Exercise requirements —
Retype each record below word for word. Leave the pictures out.

Exercise materials —
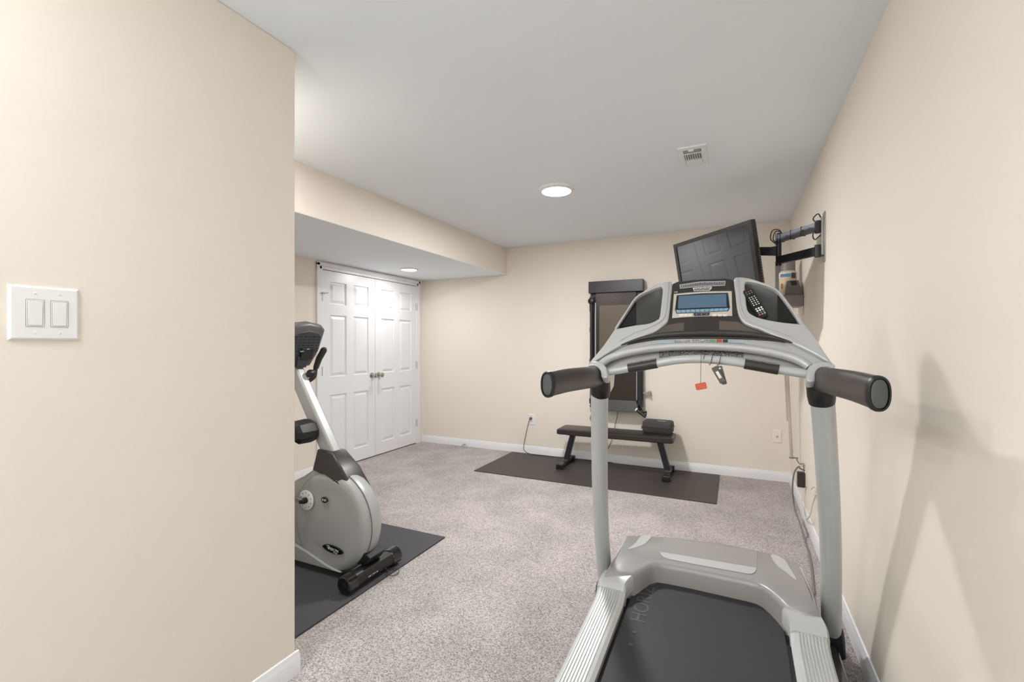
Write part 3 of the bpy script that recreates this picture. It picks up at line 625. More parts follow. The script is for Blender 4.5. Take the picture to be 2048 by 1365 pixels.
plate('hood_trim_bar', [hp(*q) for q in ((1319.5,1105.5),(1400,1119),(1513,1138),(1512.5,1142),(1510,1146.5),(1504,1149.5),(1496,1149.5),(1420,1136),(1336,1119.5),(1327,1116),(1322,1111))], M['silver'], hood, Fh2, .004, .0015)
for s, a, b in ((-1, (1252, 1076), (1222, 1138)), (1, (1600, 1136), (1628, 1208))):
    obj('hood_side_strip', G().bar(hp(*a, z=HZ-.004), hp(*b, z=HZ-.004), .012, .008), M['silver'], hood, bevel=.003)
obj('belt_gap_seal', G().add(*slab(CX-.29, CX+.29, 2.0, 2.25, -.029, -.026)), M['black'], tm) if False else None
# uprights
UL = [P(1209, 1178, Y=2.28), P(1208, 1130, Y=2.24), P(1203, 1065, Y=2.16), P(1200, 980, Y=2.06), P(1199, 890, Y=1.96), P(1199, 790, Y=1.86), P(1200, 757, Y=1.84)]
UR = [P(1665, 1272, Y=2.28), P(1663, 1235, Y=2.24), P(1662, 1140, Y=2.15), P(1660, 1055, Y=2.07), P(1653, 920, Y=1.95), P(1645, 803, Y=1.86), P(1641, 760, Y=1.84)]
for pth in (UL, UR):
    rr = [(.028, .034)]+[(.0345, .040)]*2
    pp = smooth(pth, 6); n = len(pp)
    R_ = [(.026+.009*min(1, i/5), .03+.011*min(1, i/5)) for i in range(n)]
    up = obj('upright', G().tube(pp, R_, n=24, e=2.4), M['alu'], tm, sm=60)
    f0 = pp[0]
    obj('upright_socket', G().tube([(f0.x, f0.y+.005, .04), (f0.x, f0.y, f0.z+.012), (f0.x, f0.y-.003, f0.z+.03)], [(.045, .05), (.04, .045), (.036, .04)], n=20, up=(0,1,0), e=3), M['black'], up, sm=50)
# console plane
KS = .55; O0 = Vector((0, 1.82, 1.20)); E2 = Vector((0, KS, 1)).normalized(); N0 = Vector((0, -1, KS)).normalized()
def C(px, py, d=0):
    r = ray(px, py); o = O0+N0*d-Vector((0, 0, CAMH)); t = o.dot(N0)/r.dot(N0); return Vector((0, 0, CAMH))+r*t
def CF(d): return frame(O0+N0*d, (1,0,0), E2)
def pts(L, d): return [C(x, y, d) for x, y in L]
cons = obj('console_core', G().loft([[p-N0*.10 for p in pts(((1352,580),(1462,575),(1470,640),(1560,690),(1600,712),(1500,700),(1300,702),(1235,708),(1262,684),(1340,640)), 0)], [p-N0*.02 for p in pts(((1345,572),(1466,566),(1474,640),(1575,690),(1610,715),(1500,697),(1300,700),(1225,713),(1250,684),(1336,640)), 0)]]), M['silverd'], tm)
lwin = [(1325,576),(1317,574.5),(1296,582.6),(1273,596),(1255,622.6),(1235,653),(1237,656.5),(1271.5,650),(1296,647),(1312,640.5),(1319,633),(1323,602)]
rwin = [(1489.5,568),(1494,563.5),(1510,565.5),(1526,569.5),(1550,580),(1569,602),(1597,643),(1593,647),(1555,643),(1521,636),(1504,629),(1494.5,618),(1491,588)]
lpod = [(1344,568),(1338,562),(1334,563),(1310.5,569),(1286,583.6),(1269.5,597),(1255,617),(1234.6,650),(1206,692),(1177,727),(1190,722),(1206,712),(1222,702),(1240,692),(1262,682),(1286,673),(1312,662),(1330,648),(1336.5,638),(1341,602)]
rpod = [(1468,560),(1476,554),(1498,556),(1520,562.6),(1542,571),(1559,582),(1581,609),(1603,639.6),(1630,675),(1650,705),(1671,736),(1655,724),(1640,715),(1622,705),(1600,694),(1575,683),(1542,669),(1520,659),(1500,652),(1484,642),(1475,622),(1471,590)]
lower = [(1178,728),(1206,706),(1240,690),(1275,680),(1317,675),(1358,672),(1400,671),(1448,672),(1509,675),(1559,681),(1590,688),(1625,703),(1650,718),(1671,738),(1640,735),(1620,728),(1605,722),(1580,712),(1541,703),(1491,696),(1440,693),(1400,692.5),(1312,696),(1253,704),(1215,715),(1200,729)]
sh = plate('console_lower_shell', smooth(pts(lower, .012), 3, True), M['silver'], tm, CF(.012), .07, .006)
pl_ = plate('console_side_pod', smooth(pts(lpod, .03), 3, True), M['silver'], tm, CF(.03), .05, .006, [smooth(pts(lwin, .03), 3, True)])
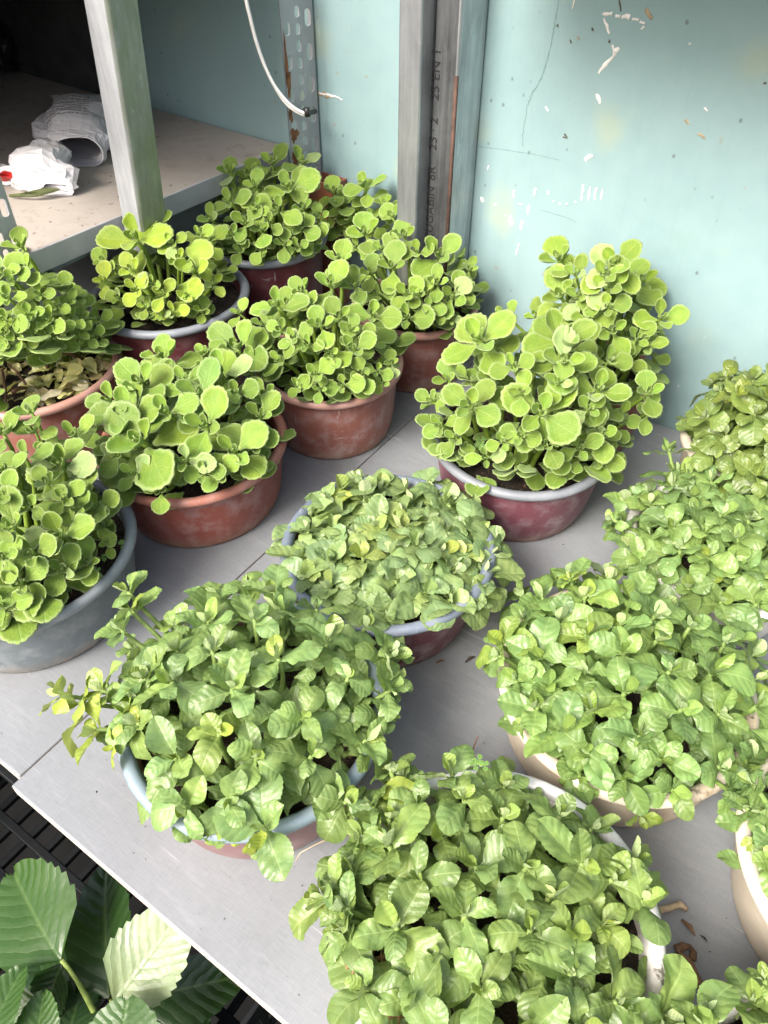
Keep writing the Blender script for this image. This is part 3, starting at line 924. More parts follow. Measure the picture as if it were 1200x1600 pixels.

Exercise answer —
Write part 3 of the bpy script that recreates this picture. It picks up at line 625. More parts follow. The script is for Blender 4.5. Take the picture to be 2048 by 1365 pixels.
plate('hood_trim_bar', [hp(*q) for q in ((1319.5,1105.5),(1400,1119),(1513,1138),(1512.5,1142),(1510,1146.5),(1504,1149.5),(1496,1149.5),(1420,1136),(1336,1119.5),(1327,1116),(1322,1111))], M['silver'], hood, Fh2, .004, .0015)
for s, a, b in ((-1, (1252, 1076), (1222, 1138)), (1, (1600, 1136), (1628, 1208))):
    obj('hood_side_strip', G().bar(hp(*a, z=HZ-.004), hp(*b, z=HZ-.004), .012, .008), M['silver'], hood, bevel=.003)
obj('belt_gap_seal', G().add(*slab(CX-.29, CX+.29, 2.0, 2.25, -.029, -.026)), M['black'], tm) if False else None
# uprights
UL = [P(1209, 1178, Y=2.28), P(1208, 1130, Y=2.24), P(1203, 1065, Y=2.16), P(1200, 980, Y=2.06), P(1199, 890, Y=1.96), P(1199, 790, Y=1.86), P(1200, 757, Y=1.84)]
UR = [P(1665, 1272, Y=2.28), P(1663, 1235, Y=2.24), P(1662, 1140, Y=2.15), P(1660, 1055, Y=2.07), P(1653, 920, Y=1.95), P(1645, 803, Y=1.86), P(1641, 760, Y=1.84)]
for pth in (UL, UR):
    rr = [(.028, .034)]+[(.0345, .040)]*2
    pp = smooth(pth, 6); n = len(pp)
    R_ = [(.026+.009*min(1, i/5), .03+.011*min(1, i/5)) for i in range(n)]
    up = obj('upright', G().tube(pp, R_, n=24, e=2.4), M['alu'], tm, sm=60)
    f0 = pp[0]
    obj('upright_socket', G().tube([(f0.x, f0.y+.005, .04), (f0.x, f0.y, f0.z+.012), (f0.x, f0.y-.003, f0.z+.03)], [(.045, .05), (.04, .045), (.036, .04)], n=20, up=(0,1,0), e=3), M['black'], up, sm=50)
# console plane
KS = .55; O0 = Vector((0, 1.82, 1.20)); E2 = Vector((0, KS, 1)).normalized(); N0 = Vector((0, -1, KS)).normalized()
def C(px, py, d=0):
    r = ray(px, py); o = O0+N0*d-Vector((0, 0, CAMH)); t = o.dot(N0)/r.dot(N0); return Vector((0, 0, CAMH))+r*t
def CF(d): return frame(O0+N0*d, (1,0,0), E2)
def pts(L, d): return [C(x, y, d) for x, y in L]
cons = obj('console_core', G().loft([[p-N0*.10 for p in pts(((1352,580),(1462,575),(1470,640),(1560,690),(1600,712),(1500,700),(1300,702),(1235,708),(1262,684),(1340,640)), 0)], [p-N0*.02 for p in pts(((1345,572),(1466,566),(1474,640),(1575,690),(1610,715),(1500,697),(1300,700),(1225,713),(1250,684),(1336,640)), 0)]]), M['silverd'], tm)
lwin = [(1325,576),(1317,574.5),(1296,582.6),(1273,596),(1255,622.6),(1235,653),(1237,656.5),(1271.5,650),(1296,647),(1312,640.5),(1319,633),(1323,602)]
rwin = [(1489.5,568),(1494,563.5),(1510,565.5),(1526,569.5),(1550,580),(1569,602),(1597,643),(1593,647),(1555,643),(1521,636),(1504,629),(1494.5,618),(1491,588)]
lpod = [(1344,568),(1338,562),(1334,563),(1310.5,569),(1286,583.6),(1269.5,597),(1255,617),(1234.6,650),(1206,692),(1177,727),(1190,722),(1206,712),(1222,702),(1240,692),(1262,682),(1286,673),(1312,662),(1330,648),(1336.5,638),(1341,602)]
rpod = [(1468,560),(1476,554),(1498,556),(1520,562.6),(1542,571),(1559,582),(1581,609),(1603,639.6),(1630,675),(1650,705),(1671,736),(1655,724),(1640,715),(1622,705),(1600,694),(1575,683),(1542,669),(1520,659),(1500,652),(1484,642),(1475,622),(1471,590)]
lower = [(1178,728),(1206,706),(1240,690),(1275,680),(1317,675),(1358,672),(1400,671),(1448,672),(1509,675),(1559,681),(1590,688),(1625,703),(1650,718),(1671,738),(1640,735),(1620,728),(1605,722),(1580,712),(1541,703),(1491,696),(1440,693),(1400,692.5),(1312,696),(1253,704),(1215,715),(1200,729)]
sh = plate('console_lower_shell', smooth(pts(lower, .012), 3, True), M['silver'], tm, CF(.012), .07, .006)
pl_ = plate('console_side_pod', smooth(pts(lpod, .03), 3, True), M['silver'], tm, CF(.03), .05, .006, [smooth(pts(lwin, .03), 3, True)])
Keep writing the Blender script for this image. This is part 3, starting at line 924. More parts follow. Measure the picture as if it were 1200x1600 pixels.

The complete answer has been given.